- Set exercise -
Write out the lines from the top of the material through the line with "structure(m.build(name, M['trim']), label)", exactly and with nothing added.

begin

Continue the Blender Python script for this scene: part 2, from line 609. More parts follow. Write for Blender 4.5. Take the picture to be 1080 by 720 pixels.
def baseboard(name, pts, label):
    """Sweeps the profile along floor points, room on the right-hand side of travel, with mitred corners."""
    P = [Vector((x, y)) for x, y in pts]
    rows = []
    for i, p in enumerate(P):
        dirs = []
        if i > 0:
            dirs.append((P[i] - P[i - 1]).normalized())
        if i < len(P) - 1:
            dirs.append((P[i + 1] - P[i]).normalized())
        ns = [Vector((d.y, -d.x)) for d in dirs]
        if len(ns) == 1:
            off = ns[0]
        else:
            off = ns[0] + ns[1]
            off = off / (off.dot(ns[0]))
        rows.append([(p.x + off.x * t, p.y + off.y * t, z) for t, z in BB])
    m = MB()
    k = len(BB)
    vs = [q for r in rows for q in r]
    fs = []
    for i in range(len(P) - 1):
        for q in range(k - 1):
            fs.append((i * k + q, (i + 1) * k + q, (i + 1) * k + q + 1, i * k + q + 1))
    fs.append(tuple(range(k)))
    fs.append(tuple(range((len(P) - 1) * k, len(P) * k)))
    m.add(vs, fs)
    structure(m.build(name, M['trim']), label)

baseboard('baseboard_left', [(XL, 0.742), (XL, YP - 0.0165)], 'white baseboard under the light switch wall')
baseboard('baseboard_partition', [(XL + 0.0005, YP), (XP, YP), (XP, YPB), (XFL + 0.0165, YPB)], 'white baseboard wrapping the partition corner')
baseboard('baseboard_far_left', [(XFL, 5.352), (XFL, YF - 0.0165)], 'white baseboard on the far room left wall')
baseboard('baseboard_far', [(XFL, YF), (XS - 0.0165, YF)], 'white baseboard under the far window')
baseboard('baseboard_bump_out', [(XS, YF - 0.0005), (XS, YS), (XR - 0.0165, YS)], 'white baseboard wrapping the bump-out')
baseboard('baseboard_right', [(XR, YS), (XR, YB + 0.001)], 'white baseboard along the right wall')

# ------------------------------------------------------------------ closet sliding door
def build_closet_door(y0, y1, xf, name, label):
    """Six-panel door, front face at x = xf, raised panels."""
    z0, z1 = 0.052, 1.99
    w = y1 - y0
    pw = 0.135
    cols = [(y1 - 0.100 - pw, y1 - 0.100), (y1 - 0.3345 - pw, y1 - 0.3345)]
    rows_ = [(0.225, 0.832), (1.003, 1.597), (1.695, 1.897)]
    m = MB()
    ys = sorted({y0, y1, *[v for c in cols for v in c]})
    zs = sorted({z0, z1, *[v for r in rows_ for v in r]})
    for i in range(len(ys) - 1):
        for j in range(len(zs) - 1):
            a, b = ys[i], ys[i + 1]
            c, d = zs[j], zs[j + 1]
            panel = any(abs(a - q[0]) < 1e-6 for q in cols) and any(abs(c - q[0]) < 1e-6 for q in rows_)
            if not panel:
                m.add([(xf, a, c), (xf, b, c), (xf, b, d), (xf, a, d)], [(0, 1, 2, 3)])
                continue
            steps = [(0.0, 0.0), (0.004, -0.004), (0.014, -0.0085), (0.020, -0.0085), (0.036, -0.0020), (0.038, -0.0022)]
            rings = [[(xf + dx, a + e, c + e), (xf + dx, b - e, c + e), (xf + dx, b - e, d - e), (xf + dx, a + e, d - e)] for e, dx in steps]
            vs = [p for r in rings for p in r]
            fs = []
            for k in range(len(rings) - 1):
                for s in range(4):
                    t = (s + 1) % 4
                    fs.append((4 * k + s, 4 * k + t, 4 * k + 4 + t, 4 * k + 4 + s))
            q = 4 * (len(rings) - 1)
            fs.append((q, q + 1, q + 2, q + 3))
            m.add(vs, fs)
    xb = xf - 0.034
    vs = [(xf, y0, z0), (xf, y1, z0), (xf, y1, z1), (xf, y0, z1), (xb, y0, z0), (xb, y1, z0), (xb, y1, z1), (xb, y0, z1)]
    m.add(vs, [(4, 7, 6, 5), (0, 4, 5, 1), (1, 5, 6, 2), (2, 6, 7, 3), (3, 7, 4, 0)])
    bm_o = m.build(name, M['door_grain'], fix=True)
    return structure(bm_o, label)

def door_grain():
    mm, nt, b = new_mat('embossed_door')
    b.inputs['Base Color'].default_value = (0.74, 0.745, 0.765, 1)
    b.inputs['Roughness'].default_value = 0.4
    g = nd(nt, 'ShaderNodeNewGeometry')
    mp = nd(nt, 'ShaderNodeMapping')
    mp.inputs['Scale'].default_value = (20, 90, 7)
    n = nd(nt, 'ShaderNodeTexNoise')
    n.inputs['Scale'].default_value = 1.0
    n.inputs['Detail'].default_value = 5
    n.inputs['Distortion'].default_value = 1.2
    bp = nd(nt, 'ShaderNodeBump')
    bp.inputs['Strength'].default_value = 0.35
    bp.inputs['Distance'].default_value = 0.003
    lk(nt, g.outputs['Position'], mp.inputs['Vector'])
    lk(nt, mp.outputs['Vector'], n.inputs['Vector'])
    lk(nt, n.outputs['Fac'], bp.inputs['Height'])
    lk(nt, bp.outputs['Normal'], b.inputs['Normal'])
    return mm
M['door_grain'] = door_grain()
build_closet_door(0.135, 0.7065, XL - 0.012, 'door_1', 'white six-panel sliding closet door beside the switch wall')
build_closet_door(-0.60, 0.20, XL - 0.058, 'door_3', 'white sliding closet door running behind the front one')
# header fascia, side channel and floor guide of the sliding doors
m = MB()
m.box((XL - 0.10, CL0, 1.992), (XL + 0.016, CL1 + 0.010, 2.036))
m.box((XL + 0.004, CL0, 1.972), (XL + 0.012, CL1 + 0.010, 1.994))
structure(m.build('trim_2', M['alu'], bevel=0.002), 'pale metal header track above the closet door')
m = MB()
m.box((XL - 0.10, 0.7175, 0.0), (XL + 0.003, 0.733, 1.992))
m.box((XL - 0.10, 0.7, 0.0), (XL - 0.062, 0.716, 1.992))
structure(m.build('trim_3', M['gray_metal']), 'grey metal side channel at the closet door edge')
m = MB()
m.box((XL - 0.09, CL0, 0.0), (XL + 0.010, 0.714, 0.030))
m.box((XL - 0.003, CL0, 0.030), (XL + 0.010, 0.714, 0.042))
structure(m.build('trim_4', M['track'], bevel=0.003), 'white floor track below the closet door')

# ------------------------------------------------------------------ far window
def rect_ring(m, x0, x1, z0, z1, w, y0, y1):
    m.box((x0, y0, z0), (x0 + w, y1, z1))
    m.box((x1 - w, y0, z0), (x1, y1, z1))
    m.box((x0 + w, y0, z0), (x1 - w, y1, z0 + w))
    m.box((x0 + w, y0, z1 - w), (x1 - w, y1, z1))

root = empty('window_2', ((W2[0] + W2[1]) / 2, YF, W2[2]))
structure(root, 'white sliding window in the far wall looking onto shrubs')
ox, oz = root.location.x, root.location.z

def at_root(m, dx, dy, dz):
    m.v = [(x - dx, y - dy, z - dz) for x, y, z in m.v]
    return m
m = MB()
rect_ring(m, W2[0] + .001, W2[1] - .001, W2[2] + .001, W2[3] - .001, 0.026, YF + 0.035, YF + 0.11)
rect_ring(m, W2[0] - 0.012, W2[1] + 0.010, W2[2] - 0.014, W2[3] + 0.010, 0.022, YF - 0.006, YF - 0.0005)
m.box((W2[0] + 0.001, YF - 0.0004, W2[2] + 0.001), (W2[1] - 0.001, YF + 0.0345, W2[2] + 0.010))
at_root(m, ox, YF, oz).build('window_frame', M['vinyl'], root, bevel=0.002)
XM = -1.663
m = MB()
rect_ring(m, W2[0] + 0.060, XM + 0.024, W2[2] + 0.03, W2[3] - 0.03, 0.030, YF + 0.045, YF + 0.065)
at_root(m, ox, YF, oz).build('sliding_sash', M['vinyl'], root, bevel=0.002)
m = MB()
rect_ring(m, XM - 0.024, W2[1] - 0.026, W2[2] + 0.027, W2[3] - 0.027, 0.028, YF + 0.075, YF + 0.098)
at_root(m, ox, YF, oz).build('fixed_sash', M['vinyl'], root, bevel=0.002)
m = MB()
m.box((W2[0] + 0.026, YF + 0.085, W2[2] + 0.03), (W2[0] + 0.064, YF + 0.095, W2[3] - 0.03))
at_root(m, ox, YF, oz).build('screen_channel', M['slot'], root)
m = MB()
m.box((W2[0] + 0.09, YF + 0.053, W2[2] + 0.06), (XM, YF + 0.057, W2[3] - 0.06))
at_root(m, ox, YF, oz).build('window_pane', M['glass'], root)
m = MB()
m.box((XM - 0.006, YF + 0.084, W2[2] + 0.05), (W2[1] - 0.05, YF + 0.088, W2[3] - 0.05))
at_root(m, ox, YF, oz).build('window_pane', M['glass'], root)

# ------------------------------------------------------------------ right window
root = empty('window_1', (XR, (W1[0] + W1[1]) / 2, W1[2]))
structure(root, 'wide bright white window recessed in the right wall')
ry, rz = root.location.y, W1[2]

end

- The completed task -
Continue the Blender Python script for this scene: part 2, from line 609. More parts follow. Write for Blender 4.5. Take the picture to be 1080 by 720 pixels.
def baseboard(name, pts, label):
    """Sweeps the profile along floor points, room on the right-hand side of travel, with mitred corners."""
    P = [Vector((x, y)) for x, y in pts]
    rows = []
    for i, p in enumerate(P):
        dirs = []
        if i > 0:
            dirs.append((P[i] - P[i - 1]).normalized())
        if i < len(P) - 1:
            dirs.append((P[i + 1] - P[i]).normalized())
        ns = [Vector((d.y, -d.x)) for d in dirs]
        if len(ns) == 1:
            off = ns[0]
        else:
            off = ns[0] + ns[1]
            off = off / (off.dot(ns[0]))
        rows.append([(p.x + off.x * t, p.y + off.y * t, z) for t, z in BB])
    m = MB()
    k = len(BB)
    vs = [q for r in rows for q in r]
    fs = []
    for i in range(len(P) - 1):
        for q in range(k - 1):
            fs.append((i * k + q, (i + 1) * k + q, (i + 1) * k + q + 1, i * k + q + 1))
    fs.append(tuple(range(k)))
    fs.append(tuple(range((len(P) - 1) * k, len(P) * k)))
    m.add(vs, fs)
    structure(m.build(name, M['trim']), label)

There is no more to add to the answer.